At times, the Democratic platform seems too comfortable with African-American tragedies.

On Monday, the Democratic National Convention held its first of four digital events. Although the convention took place entirely online and most of the participants contributed from their homes or offices through pre-recorded videos, the resounding  message remained  the same: Democrats, old and new, urged us to elect Joe Biden for President.

As an advocate for getting President Trump out of office, I am unequivocally committed to voting for Biden and Harris this November. However, as a young voter, I also believe it is important to critique the tactics of politicians who could very well be leading our nation next year. Namely, the widespread tokenization of people of color has made me feel deeply uncomfortable about the state of our political discourse.

It was only months ago that reports of George Floyd’s death after the murders of Breonna Taylor and Ahmaud Arbery shook the nation.

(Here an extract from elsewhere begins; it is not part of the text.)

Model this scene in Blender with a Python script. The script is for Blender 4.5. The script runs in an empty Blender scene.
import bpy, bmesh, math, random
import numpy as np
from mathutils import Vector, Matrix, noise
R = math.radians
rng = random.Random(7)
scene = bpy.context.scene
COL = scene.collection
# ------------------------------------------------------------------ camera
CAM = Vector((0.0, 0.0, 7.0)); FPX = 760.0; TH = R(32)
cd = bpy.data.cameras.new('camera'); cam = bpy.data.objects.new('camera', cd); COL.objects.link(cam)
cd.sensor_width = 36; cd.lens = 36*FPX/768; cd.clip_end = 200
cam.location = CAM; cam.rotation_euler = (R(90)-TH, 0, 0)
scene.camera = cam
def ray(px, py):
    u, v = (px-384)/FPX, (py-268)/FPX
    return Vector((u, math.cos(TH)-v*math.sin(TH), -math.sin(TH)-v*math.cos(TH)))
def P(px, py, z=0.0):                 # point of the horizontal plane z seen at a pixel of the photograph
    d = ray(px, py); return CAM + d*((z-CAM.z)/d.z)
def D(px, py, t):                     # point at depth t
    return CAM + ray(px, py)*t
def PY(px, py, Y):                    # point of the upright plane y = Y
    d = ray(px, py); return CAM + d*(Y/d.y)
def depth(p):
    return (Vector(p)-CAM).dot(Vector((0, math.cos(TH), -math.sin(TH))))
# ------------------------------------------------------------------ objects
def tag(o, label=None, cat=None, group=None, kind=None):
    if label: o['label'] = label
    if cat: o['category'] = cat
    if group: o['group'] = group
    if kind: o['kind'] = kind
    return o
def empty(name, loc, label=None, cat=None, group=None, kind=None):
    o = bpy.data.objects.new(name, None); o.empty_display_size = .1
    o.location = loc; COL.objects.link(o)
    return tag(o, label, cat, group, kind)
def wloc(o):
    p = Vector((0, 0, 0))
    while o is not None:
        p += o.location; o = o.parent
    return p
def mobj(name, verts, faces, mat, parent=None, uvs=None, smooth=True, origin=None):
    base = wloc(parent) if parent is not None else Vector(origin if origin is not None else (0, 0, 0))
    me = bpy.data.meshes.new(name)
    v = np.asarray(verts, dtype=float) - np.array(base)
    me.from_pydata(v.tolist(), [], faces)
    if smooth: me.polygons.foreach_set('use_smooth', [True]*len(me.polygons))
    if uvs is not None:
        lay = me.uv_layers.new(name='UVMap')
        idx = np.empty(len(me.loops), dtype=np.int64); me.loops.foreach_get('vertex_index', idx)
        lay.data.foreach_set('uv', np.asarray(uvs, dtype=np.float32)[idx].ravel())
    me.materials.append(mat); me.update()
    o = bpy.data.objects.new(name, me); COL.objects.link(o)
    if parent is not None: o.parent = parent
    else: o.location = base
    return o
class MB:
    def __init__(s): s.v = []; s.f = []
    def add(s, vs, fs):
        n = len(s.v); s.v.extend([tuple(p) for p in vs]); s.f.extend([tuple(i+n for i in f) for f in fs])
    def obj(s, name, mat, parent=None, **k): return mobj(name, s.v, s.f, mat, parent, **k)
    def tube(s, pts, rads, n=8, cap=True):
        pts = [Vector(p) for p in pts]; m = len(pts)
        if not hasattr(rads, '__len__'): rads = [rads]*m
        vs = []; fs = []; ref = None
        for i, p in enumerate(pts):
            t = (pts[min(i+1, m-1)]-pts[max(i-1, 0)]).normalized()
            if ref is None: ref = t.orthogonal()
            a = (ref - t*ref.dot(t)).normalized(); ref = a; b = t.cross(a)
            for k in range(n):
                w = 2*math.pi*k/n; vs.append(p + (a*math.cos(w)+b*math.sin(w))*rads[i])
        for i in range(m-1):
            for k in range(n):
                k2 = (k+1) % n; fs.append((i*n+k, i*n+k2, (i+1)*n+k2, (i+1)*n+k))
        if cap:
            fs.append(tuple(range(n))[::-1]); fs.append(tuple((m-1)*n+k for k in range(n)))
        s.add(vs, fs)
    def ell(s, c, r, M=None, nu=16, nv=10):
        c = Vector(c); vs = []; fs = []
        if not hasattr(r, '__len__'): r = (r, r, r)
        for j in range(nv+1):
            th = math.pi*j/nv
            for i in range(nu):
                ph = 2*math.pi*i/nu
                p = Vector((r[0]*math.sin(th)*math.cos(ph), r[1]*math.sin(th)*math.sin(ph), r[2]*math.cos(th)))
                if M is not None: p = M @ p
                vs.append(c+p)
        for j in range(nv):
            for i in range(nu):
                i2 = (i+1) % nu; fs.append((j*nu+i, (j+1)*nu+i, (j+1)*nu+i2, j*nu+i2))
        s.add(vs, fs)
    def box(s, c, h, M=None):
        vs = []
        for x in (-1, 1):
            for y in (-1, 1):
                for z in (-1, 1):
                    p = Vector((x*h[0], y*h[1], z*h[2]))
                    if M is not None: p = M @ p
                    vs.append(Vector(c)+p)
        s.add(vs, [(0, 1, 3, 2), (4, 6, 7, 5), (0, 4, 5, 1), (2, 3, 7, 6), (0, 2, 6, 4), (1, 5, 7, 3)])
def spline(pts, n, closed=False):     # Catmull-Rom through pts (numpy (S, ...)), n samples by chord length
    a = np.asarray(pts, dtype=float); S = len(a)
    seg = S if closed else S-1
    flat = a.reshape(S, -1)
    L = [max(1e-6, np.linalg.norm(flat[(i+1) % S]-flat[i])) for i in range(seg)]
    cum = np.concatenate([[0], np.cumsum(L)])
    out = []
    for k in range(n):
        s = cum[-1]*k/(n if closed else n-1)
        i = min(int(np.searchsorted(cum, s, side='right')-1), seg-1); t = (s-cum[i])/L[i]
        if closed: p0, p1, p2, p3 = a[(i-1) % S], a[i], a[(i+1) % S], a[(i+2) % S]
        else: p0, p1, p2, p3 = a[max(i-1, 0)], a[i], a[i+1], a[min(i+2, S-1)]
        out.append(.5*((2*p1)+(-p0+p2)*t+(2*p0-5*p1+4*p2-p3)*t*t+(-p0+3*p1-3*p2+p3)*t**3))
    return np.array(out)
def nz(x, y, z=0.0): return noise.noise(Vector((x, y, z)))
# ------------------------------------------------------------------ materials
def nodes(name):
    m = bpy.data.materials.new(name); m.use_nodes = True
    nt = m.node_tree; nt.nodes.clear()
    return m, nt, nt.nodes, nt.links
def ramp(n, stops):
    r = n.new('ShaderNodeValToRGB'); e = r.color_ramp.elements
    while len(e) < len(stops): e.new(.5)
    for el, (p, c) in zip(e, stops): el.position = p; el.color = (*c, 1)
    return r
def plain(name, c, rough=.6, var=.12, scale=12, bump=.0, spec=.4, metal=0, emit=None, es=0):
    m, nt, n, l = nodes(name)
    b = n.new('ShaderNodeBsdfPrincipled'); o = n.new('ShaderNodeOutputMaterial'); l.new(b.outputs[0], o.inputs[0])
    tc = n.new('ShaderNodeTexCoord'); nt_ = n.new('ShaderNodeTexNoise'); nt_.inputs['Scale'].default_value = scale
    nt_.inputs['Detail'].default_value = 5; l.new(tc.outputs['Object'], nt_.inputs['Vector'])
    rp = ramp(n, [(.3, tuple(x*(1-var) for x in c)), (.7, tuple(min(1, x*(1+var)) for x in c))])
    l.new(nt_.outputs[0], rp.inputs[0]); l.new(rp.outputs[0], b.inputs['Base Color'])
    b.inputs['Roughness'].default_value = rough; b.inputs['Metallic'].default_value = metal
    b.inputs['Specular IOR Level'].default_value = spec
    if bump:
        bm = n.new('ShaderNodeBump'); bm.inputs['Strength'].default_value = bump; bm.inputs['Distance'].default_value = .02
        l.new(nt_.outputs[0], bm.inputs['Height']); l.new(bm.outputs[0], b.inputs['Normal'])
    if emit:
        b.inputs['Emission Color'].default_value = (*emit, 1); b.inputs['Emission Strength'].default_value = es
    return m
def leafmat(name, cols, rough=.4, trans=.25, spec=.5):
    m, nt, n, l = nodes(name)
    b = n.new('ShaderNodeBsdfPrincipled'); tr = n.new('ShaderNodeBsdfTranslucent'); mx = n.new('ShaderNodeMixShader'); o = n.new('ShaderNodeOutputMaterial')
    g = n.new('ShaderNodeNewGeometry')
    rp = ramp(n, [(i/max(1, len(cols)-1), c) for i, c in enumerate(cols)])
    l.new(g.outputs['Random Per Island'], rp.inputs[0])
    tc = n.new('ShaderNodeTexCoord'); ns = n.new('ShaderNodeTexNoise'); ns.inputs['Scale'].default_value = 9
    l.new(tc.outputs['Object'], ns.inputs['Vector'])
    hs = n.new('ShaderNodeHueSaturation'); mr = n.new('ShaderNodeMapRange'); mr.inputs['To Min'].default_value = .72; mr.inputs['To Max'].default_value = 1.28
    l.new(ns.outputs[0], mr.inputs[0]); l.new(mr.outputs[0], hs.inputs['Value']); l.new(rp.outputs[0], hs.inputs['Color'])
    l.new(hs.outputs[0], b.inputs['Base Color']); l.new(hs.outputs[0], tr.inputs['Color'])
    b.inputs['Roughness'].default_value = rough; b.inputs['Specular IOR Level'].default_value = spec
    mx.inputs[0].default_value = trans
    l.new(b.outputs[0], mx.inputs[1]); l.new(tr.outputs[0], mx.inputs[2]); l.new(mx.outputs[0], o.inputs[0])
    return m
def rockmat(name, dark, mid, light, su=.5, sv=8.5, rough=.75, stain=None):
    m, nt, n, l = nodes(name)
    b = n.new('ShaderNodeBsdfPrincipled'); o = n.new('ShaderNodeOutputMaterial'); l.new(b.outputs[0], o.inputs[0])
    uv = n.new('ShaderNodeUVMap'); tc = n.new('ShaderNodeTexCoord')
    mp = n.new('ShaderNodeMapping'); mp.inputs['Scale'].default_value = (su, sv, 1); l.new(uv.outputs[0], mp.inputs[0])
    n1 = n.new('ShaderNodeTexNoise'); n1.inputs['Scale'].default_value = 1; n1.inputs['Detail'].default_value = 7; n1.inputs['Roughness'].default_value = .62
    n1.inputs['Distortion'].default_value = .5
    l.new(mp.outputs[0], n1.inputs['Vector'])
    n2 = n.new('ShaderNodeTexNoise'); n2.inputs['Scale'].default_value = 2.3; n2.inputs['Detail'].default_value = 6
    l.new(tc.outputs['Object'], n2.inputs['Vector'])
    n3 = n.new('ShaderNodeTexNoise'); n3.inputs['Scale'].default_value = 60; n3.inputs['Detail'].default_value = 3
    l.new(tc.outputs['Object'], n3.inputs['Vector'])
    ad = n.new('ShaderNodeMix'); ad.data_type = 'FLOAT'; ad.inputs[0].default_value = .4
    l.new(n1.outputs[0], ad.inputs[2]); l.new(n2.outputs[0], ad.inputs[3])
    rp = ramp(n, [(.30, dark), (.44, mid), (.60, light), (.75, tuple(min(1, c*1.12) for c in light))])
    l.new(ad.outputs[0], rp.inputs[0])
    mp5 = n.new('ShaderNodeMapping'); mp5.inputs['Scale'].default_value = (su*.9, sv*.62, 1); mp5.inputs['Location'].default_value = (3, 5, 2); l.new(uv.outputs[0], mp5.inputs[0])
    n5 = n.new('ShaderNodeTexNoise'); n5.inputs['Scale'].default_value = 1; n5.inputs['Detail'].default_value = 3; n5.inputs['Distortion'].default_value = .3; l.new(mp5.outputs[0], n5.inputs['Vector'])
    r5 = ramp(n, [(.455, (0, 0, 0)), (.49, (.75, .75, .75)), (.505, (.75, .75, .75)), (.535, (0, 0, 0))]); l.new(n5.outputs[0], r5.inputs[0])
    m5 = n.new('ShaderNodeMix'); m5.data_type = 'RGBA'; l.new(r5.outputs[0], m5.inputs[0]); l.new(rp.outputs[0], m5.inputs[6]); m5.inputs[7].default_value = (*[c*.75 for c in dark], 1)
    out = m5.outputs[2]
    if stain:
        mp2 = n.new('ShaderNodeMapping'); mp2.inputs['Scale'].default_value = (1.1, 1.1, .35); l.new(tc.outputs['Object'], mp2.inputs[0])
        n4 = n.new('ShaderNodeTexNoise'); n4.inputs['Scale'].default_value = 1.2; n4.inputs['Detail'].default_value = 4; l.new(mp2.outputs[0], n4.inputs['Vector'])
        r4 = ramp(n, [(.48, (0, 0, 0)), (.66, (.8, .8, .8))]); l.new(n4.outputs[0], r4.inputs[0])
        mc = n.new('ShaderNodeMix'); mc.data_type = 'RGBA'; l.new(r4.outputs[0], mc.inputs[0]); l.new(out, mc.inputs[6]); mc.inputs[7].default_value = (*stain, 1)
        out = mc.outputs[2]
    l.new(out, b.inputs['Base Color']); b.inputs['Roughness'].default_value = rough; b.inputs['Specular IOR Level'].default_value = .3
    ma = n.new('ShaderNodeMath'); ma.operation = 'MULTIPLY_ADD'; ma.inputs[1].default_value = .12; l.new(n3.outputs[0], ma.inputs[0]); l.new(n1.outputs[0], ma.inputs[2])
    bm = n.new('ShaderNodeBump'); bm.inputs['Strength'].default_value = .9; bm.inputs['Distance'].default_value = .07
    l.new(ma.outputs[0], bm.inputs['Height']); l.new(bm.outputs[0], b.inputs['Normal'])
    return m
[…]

At the forefront of his campaign, Joe Biden has addressed the issue of systemic racism and police brutality head-on simply because it is an issue that his party cannot afford to ignore. At some point, however, boundaries must be established.

George Floyd’s death is still fresh. If the nation is still in mourning and trying to make sense of the senseless murders of innocent Black people, why request that Floyd’s family- real people who lost their brother, husband, father, and son- speak at a political convention? Their very lives are a legacy of the racial injustice and brutality that killed one of their own.

I am concerned about a leadership that genuinely believed that having Floyd’s loved ones sit in front of a camera and request change by recounting George’s death was necessary. Black pain is not a political strategy and Black victims are not pawns in a culture war. I am troubled by a leadership that believes that minorities need to articulate time and again the daily injustices and violence they face even though these have been well documented for centuries. It is playing into the same game that keeps telling us that our right to live is a partisan issue or that our deaths our only tragic when they receive white sympathy and white votes. I worry that, inadvertently, the DNC is sending the wrong message: George Floyd wouldn’t have died if Joe Biden was president. The painful truth is that the systems that keep killing us run much deeper than a single person or political party. The truth is that Black people will continue to die even if Joe Biden is elected.

I understand that issues like police brutality cannot be tackled in one day and that the Biden campaign is already doing much more than the Trump administration by simply speaking about Black Lives Matter. But we should not get distracted by the aesthetics of a colorful campaign. It’s our responsibility to hold Biden and his administration accountable for their words and actions. If they decide to use Black suffering as a campaign tactic, so be it. But let them not forget once they are in office how they got there and who got them there.

While I condemn the tokenization of Black pain, I can understand the value of having relatives of victims speak during such a contentious time. Nonetheless, I sincerely hope that our culture will soon progress past the need to display Black trauma for politics and that all Americans, regardless of their political affiliation, will see the value in our humanity.

In the end, no one articulated the truth of the moment better than former First Lady Michelle Obama, who spoke at the end of Monday’s convention.

“Donald Trump is the wrong president for our country,” she said. “He has had more than enough time to prove that he can do the job, but he is clearly in over his head. He cannot meet this moment.”

I hope that, once in office, Biden and his people will meet the moment and see that Black people are people; not concepts or ideas who exist to fulfill a larger plan.